The Insider

The UK-EU ‘reset’ makes little difference

For all the government bluster and Brexiter howls of ‘betrayal’, not much has changed

May 21, 2025
Image: PA Images / Alamy Stock Photo
Image: PA Images / Alamy Stock Photo

Everything about this week’s UK-EU deal was overhyped on both sides. For all the government bluster, it wasn’t a substantive reset. It makes practically no difference to the Tory Brexit deal. As for the Brexiters, claims of “betrayal” and “surrender” are surreal, when matched against both the content of the deal and the betrayal of their own claims about the benefits of Brexit, virtually none of which have been realised.

Let’s start with the non-reset. The big mistake is to see a “new dawn” in pictures of Keir Starmer in deep conflab with Friedrich Merz, Emmanuel Macron and Ursula von der Leyen.

These deep conflabs are almost entirely about defence and security, mainly Ukraine and the Russian military threat to Europe. None of which was impacted by Brexit because Britain never left Nato and never abandoned defence cooperation with Europe and the US. On the contrary, Boris Johnson was the self-appointed leader of the Nato resistance to Putin’s invasion of Ukraine in 2022, and British policy hasn’t changed since. Brexit was a rejection of Jean Monnet (a founding father of the EU who espoused European economic, industrial and social integration) not Winston Churchill (who stood for British leadership of European military defence).

The most recent change to defence and security was the re-election of Trump and his progressive withdrawal from Nato. This American “reset” is forcing a “Europe first” approach to defence planning and military procurement which Brexit Britain has no choice but to support, unless we abandon Churchill as well as Monnet and become isolationist in the face of security threats to our own continent.

However, greater European cooperation on defence planning and procurement is not a change to the Johnson hard Brexit deal of forcing Britain outside the EU customs union and single market for the generality of our economic, industrial and social activity. In respect of this fundamental Brexit breach, this week’s Euro deal makes just only one notable reform in respect of just one industrial sector—namely, the end of veterinary and health checks on UK-EU trade in fresh food and agricultural produce, in return for British acceptance of EU standards for such trade.
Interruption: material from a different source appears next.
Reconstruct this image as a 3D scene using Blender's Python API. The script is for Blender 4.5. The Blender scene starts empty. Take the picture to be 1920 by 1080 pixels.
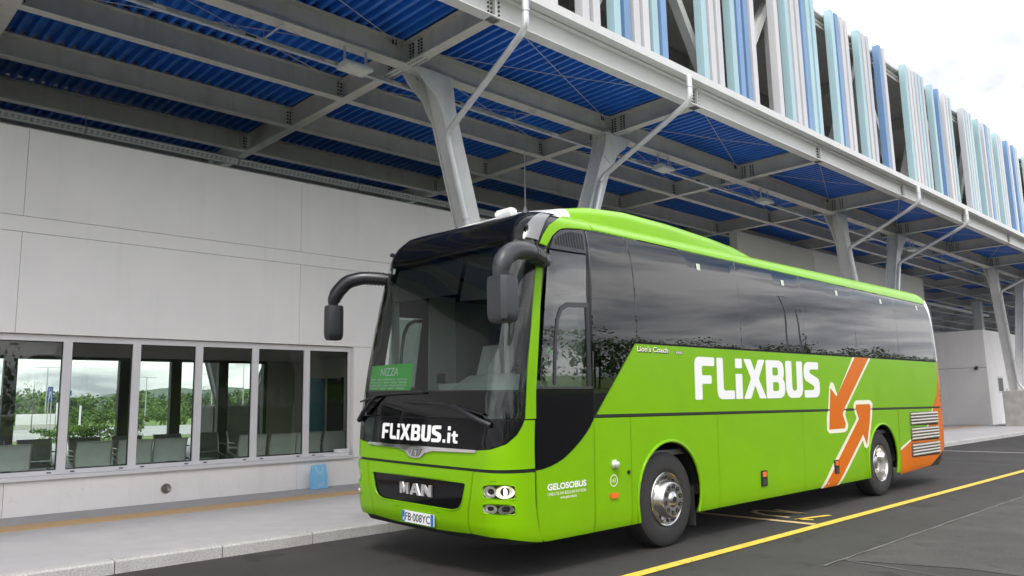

All other post-Brexit customs regulations and declarations will apply.

To put this in perspective, the amount of trade unleashed by this change is estimated at less than 0.2 per cent of GDP, a tiny fraction of the 4 per cent of GDP lost through the UK’s departure from the EU.

All the other items in this week’s deal are about matters largely unrelated to the customs union and the single market. Youth mobility schemes, the use of e-gates at airports, sharing of security information—none of these, or any of the other features of this week’s deal apart from the food and agriculture deal, reverse the key feature of the Brexit treaty, which was to make Great Britain (but not Northern Ireland) a “third nation” in respect of the EU regimes and institutions.

The real question is whether there might indeed be a reset in the years ahead, and if so how it might happen. What this week’s events indicate is that it is unlikely to happen by means of small steps. On the contrary, this week’s small step—with its ferocious “betrayal” backlash from the pro-Brexit right wing media and political parties—would have to be replicated dozens of times to get Britain within shouting distance of reversing Brexit. And neither this government, nor any conceivable future one, nor the EU itself, are going to be in the market for a new “reset” agreement or two every year in order to reverse the generality of the trade and regulatory barriers imposed by Brexit.

If Brexit is reversed, it will almost certainly come in one leap, the result of a political force that puts rejoining the EU firmly on the agenda. A force that is capable of turning the tables on the “betrayal” and “surrender” merchants to argue that it was the Brexiters who betrayed Britain, by surrendering to populists who were completely indifferent to the social and economic cost of excluding the UK from most of the institutions of its own continent.